Bu yazıda ambargonun kalkması ihtimalinde Küba sporunun nasıl etkilenebileceğini tartışmaya çalıştım. Ancak ambargonun kısa süre içerisinde kalkması pek mümkün gözükmüyor. Senato ve Temsilciler Meclisi'nde çoğunluğu kaybederek "topal ördek" durumuna düşen Obama'nın, Küba antipatisi malum sağcıların çoğunluğu elde ettiği yasama organlarından bu izni alması, Obama'nın gerçek niyetinden bağımsız olarak, zor gözüküyor. Yine de bu prosedürü, her yıl Başkanlık kararnamesiyle yinelenen yaptırımları onaylamayarak, kısmen de olsa aşması mümkün. Şu anda konuşulan, Küba'nın belki de en çok ihtiyaç duyduğu kalemlerden, tarım ürünleri ve inşaat malzemelerinin alım-satımında ambargonun hafifletilmesi de, muhtemelen bu prosedür takip edilerek gerçekleştirilecek. Cumhuriyetçiler, Küba düşmanı sağcılar ve diğer her türlü engelin aşıldığını varsayalım bir anlığına, Obama'nın niyetini kestirmek de mümkün değil açıkçası. Raul Castro ile diyaloglarını kamuyoyuyla paylaştığı hafta, Venezuela ve Rusya için ekonomik yaptırımlar tartışılıyordu. Bir başka deyişle, ABD'nin uluslararası siyasetinde ekonomik gücünü, ekonomik yaptırımlar ve ambargolar aracılığıyla hissettirmeye devam ettiğini rahatlıkla söyleyebiliriz.

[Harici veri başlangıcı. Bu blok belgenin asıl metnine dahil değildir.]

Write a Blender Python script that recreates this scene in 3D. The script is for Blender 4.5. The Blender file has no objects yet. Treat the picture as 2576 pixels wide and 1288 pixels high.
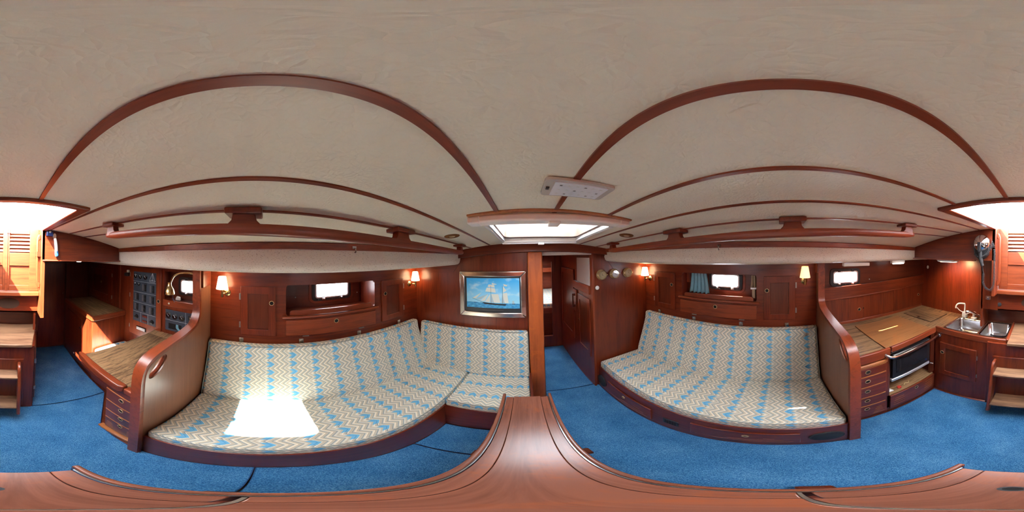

Uluslararası ekonomi-politik parantezini kapatıp, tekrar Küba sporuna dönelim. ABD ile ilişkilerin seyrinden bağımsız olarak, Küba sporunun bir önceki paragrafta bahsettiğim ikileme bir yanıt üretmesi gerekiyor. Sert rekabetin ve ticarileşmenin sakıncalarından, amatör ruhu muhafaza ederek uzak kalmaya çalışırken, sporcularının uluslararası deneyimlerinden yararlanmak. Kübalılar için zor bir soru ancak, özgüvenleri ve ünlü yaratıcılıklarıyla aşamayacakları bir mesele değil.